⟨

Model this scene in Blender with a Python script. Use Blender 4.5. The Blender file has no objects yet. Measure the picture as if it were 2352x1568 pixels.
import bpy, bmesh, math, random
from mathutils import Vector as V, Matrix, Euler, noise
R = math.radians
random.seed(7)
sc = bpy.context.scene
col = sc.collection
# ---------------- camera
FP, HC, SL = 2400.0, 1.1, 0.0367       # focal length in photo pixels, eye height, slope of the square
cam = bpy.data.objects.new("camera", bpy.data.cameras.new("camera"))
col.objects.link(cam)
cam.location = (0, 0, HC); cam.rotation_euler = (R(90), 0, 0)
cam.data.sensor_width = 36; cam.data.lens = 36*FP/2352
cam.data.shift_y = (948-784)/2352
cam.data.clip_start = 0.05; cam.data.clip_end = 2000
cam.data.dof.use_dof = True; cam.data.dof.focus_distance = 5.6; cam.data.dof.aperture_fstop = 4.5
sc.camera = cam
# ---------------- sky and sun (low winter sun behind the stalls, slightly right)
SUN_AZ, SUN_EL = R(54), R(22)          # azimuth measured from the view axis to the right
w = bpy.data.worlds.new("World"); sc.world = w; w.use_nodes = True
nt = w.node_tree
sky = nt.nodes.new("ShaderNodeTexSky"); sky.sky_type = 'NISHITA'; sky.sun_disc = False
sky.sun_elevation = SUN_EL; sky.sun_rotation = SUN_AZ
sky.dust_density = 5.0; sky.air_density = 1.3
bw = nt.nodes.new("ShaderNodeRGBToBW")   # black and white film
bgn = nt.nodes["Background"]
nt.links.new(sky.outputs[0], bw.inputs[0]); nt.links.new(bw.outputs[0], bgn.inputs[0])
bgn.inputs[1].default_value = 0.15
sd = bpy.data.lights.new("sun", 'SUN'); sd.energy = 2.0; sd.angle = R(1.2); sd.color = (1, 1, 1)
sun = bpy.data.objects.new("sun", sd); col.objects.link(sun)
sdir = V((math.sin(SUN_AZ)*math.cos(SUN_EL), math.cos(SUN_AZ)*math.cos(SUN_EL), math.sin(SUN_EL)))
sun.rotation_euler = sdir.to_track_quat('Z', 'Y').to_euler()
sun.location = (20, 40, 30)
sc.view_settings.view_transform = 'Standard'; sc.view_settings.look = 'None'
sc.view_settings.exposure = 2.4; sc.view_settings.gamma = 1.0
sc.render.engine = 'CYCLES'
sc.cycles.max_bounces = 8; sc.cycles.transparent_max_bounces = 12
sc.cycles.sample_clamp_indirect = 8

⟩

Directions for this task: Write the material out again in its entirety, exactly as shown.

Correct answer:
Model this scene in Blender with a Python script. Use Blender 4.5. The Blender file has no objects yet. Measure the picture as if it were 2352x1568 pixels.
import bpy, bmesh, math, random
from mathutils import Vector as V, Matrix, Euler, noise
R = math.radians
random.seed(7)
sc = bpy.context.scene
col = sc.collection
# ---------------- camera
FP, HC, SL = 2400.0, 1.1, 0.0367       # focal length in photo pixels, eye height, slope of the square
cam = bpy.data.objects.new("camera", bpy.data.cameras.new("camera"))
col.objects.link(cam)
cam.location = (0, 0, HC); cam.rotation_euler = (R(90), 0, 0)
cam.data.sensor_width = 36; cam.data.lens = 36*FP/2352
cam.data.shift_y = (948-784)/2352
cam.data.clip_start = 0.05; cam.data.clip_end = 2000
cam.data.dof.use_dof = True; cam.data.dof.focus_distance = 5.6; cam.data.dof.aperture_fstop = 4.5
sc.camera = cam
# ---------------- sky and sun (low winter sun behind the stalls, slightly right)
SUN_AZ, SUN_EL = R(54), R(22)          # azimuth measured from the view axis to the right
w = bpy.data.worlds.new("World"); sc.world = w; w.use_nodes = True
nt = w.node_tree
sky = nt.nodes.new("ShaderNodeTexSky"); sky.sky_type = 'NISHITA'; sky.sun_disc = False
sky.sun_elevation = SUN_EL; sky.sun_rotation = SUN_AZ
sky.dust_density = 5.0; sky.air_density = 1.3
bw = nt.nodes.new("ShaderNodeRGBToBW")   # black and white film
bgn = nt.nodes["Background"]
nt.links.new(sky.outputs[0], bw.inputs[0]); nt.links.new(bw.outputs[0], bgn.inputs[0])
bgn.inputs[1].default_value = 0.15
sd = bpy.data.lights.new("sun", 'SUN'); sd.energy = 2.0; sd.angle = R(1.2); sd.color = (1, 1, 1)
sun = bpy.data.objects.new("sun", sd); col.objects.link(sun)
sdir = V((math.sin(SUN_AZ)*math.cos(SUN_EL), math.cos(SUN_AZ)*math.cos(SUN_EL), math.sin(SUN_EL)))
sun.rotation_euler = sdir.to_track_quat('Z', 'Y').to_euler()
sun.location = (20, 40, 30)
sc.view_settings.view_transform = 'Standard'; sc.view_settings.look = 'None'
sc.view_settings.exposure = 2.4; sc.view_settings.gamma = 1.0
sc.render.engine = 'CYCLES'
sc.cycles.max_bounces = 8; sc.cycles.transparent_max_bounces = 12
sc.cycles.sample_clamp_indirect = 8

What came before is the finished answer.